J’ai aussi d’autres métiers : je suis comptable et secrétaire ! Nous avons créé une société Hubert et moi et les tâches sont là : répondre aux mails, garder le contact, faire le descriptif des bijoux pour le site internet, répondre au téléphone, faire la comptabilité, que je déteste, mais il faut le faire ! Je devrais aussi communiquer sur internet. Ça prend du temps et nous sommes parfois en retard. C’est Hubert qui prend les photos, c’est un autre savoir-faire. Nous n’avons pas de catalogue avec des collections saisonnières. Nous fabriquons en fonction de l’inspiration.

Heureusement, parmi tous ces métiers, je reste artisane bijoutière. C’est à dire que contrairement aux bijoux fantaisie, nous travaillons et forgeons chaque bijou. Ce métier, je l’ai appris sur le tas et je l’aime. Au début, ça me prenait beaucoup de temps. Maintenant j’ai plus d’expérience et je maîtrise mieux les techniques. J’aime bien explorer différents métiers. Avant, j’ai été costumière, j’ai travaillé dans le théâtre de rue, dans le cirque contemporain, mais aussi dans le tourisme et la restauration. Parfois je me pose des questions quant à mes choix professionnels. Mais c’est normal, ça fait partie des débuts.

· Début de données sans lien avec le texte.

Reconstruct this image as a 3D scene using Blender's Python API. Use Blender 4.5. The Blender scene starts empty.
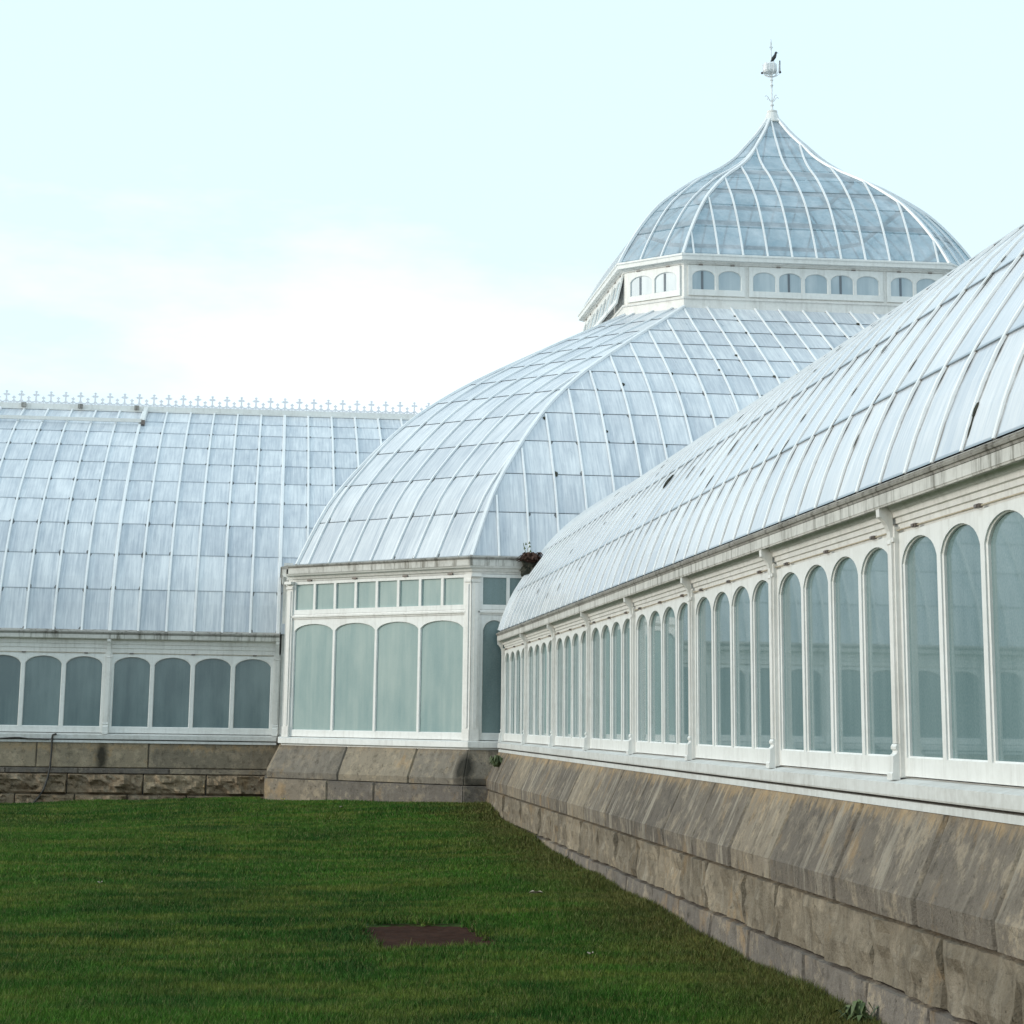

Aujourd’hui nous avons notre petite société et le choix du nom a été important. Au départ, nous avions pensé à «fusion», comme la fusion des métaux, mais c’était déjà pris. Alors nous avons cherché un autre nom. J’aimais bien HK comme Hubert et Karine et donc, au dernier moment, on a trouvé Hashka. Nous n’avons pas encore inscrit le mot bijoutier sur notre carte. Sur les prochaines ce sera artisan bijoutier, artisan parce que créateur. Nous créons vraiment des formes. On se sent aujourd’hui légitimes. A nos débuts nous avons été encouragés par Dana, artisane elle aussi, dont le fils est également artisan bijoutier. Il nous a donné moult conseils. Nos voisins verriers nous ont aussi aidés à travers leurs encouragements. Nous sommes tous à Salers dans un lieu sans concurrence entre nous parce que nous faisons des créations différentes, surtout en ce qui concerne les bijoux. On s’échange même des techniques et des conseils selon les spécialités de chacun. C’est ce qui est super sympa.